Issue (i): Whether the transfer pricing adjustments for software development services and IT support services called for exclusion of companies that were functionally dissimilar, had significant intangibles, lacked segmental data, or failed the accepted filters.
Analysis: In transfer pricing analysis, comparables must be functionally similar to the tested party and must satisfy the filters adopted in a consistent and rational manner. Companies engaged in KPO or product development activities, companies with substantial brand value or intangibles, and companies for which reliable segmental information was unavailable were treated as unsuitable comparables. Companies with abnormal results, distorted financials, or employee cost and related party transaction profiles inconsistent with the filters also were excluded. Where a company's software segment alone provided the relevant benchmark, entity-level margins were not accepted in place of segmental margins.
Conclusion: The assessee succeeded substantially on the transfer pricing comparability issues, and several comparables were directed to be excluded or recomputed; the transfer pricing exercise was therefore substantially decided in favour of the assessee.
Issue (ii): Whether expenses reduced from export turnover for deduction under section 10A and section 10B were also required to be reduced from total turnover.
Analysis: The formula for deduction under section 10A requires parity between export turnover and total turnover. If an item is excluded from export turnover, the same item must also be excluded from total turnover to avoid distortion of the statutory formula.

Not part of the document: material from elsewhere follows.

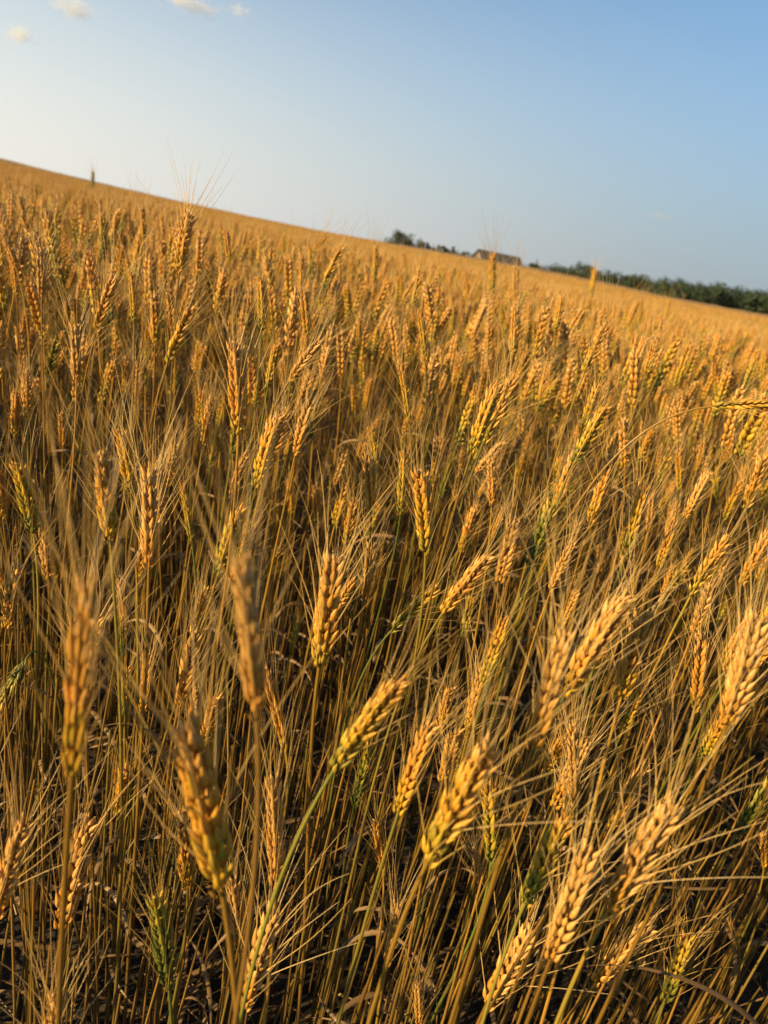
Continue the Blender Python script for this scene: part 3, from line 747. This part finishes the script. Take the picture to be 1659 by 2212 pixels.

The principle applied was that the deduction computation must reflect a consistent turnover base.
Conclusion: The reduction of travel and telecommunication expenses was required to be made from both export turnover and total turnover, and the assessee succeeded on this issue.
Final Conclusion: The appeal was allowed on the transfer pricing comparability disputes and on the section 10A and 10B turnover-computation issue, but the ground relating to onsite work relief did not survive.
Ratio Decidendi: For transfer pricing, only functionally comparable companies with reliable segmental data and without distortive features may be used; for section 10A and section 10B, any exclusion from export turnover must equally be mirrored in total turnover when applying the statutory deduction formula.